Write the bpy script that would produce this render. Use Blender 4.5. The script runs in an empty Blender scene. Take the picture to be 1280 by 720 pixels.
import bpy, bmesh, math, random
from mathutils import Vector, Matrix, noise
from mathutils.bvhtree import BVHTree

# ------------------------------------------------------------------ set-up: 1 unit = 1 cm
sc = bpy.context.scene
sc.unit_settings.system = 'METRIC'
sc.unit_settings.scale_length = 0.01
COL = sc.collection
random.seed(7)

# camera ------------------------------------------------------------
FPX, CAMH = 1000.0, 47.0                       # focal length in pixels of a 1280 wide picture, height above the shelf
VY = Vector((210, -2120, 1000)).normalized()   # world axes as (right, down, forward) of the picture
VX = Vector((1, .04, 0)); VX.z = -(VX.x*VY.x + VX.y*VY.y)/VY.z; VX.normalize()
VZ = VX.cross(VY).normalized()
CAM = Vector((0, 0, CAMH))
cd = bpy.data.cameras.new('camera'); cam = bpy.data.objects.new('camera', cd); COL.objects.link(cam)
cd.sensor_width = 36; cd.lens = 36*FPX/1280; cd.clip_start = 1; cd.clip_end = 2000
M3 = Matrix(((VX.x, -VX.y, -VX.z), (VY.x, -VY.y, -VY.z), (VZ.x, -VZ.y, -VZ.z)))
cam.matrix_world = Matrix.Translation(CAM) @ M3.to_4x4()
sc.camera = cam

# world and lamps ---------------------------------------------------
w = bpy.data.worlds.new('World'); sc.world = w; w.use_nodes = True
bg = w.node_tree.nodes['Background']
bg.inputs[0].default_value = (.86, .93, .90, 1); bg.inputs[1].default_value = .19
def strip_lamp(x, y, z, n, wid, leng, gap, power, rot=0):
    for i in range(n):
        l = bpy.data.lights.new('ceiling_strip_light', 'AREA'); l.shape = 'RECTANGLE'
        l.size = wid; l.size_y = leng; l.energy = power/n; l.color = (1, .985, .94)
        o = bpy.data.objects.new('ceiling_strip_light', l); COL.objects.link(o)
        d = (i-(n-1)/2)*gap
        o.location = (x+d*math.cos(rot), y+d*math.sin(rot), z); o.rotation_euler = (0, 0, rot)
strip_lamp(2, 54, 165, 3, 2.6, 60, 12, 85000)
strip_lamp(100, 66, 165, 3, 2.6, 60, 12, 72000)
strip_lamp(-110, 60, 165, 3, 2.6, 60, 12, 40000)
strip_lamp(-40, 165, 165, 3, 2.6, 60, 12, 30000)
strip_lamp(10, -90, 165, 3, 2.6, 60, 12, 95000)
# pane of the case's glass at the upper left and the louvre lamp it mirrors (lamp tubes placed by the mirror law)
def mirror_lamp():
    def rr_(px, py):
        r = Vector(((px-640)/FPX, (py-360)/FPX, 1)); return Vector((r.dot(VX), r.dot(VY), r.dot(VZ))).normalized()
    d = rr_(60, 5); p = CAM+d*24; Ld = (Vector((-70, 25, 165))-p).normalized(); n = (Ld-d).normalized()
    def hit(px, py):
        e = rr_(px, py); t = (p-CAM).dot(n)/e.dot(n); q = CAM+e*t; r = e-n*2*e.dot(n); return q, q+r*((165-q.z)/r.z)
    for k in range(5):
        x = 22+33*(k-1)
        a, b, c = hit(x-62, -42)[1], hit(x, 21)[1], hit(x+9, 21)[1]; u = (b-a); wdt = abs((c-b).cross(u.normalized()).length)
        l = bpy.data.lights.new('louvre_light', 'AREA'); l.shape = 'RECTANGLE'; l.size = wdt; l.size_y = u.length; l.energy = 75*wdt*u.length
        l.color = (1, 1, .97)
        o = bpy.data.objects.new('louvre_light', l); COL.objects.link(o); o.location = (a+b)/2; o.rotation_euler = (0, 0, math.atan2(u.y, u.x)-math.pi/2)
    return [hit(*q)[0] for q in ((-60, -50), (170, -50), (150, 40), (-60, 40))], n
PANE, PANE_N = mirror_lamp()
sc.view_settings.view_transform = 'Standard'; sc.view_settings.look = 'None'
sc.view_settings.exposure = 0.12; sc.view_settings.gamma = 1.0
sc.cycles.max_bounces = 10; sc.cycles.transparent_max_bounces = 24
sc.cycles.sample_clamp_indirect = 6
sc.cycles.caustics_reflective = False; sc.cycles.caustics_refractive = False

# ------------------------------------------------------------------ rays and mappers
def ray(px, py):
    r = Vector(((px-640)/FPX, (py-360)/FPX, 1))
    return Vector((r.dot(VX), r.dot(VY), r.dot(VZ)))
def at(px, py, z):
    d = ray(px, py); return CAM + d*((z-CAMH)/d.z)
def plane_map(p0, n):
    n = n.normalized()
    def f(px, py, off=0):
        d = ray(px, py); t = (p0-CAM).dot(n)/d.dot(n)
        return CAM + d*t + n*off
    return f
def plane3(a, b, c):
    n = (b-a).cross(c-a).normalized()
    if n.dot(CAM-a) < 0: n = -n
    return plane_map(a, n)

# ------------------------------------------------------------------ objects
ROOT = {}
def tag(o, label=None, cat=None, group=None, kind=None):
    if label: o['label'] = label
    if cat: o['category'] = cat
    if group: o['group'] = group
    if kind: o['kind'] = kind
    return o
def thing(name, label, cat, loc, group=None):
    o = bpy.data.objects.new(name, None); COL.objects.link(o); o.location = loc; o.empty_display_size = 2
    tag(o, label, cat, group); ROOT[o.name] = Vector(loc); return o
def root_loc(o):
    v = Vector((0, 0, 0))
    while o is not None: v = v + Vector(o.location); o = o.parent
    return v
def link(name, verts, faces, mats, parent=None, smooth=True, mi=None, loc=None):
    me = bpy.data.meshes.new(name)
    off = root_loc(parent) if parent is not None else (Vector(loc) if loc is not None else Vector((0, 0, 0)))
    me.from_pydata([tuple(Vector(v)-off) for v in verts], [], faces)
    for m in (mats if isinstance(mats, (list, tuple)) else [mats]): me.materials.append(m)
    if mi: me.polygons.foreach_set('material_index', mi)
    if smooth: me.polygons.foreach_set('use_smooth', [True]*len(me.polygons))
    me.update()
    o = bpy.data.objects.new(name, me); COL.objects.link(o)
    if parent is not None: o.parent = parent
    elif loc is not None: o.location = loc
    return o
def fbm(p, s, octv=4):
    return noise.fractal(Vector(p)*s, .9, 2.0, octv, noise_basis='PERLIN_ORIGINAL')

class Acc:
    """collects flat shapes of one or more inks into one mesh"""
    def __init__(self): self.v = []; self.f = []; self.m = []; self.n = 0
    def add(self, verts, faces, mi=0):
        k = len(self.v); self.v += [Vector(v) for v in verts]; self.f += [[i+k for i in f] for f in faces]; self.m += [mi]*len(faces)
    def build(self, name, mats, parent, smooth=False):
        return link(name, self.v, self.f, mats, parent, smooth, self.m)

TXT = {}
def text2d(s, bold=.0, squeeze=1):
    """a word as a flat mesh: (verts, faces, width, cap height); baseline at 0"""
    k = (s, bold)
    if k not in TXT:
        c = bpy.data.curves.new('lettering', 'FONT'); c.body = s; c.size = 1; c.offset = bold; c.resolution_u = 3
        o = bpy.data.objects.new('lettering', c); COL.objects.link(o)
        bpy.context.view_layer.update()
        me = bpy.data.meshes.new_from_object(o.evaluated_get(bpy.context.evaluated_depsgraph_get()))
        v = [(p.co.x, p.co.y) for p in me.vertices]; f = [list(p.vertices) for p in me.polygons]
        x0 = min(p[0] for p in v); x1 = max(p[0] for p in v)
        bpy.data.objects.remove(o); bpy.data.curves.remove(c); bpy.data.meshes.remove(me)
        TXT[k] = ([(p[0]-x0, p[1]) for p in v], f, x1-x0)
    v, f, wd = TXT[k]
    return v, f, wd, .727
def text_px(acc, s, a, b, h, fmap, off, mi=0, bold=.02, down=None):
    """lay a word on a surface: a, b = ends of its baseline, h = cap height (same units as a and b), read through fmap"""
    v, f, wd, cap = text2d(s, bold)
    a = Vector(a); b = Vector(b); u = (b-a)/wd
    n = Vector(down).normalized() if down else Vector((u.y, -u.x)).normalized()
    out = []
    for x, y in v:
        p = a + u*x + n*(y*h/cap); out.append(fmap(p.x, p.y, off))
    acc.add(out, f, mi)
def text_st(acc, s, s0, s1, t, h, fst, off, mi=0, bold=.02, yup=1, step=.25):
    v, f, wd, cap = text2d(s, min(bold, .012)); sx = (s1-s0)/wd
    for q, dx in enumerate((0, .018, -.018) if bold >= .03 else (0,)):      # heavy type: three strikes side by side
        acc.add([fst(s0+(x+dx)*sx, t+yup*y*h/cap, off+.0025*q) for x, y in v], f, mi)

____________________

Print only the lines that run from the start of the listing to the line bearing "random.seed(7)"; please keep the first line and that last one, exactly as they appear.

Write the bpy script that would produce this render. Use Blender 4.5. The script runs in an empty Blender scene. Take the picture to be 1280 by 720 pixels.
import bpy, bmesh, math, random
from mathutils import Vector, Matrix, noise
from mathutils.bvhtree import BVHTree

# ------------------------------------------------------------------ set-up: 1 unit = 1 cm
sc = bpy.context.scene
sc.unit_settings.system = 'METRIC'
sc.unit_settings.scale_length = 0.01
COL = sc.collection
random.seed(7)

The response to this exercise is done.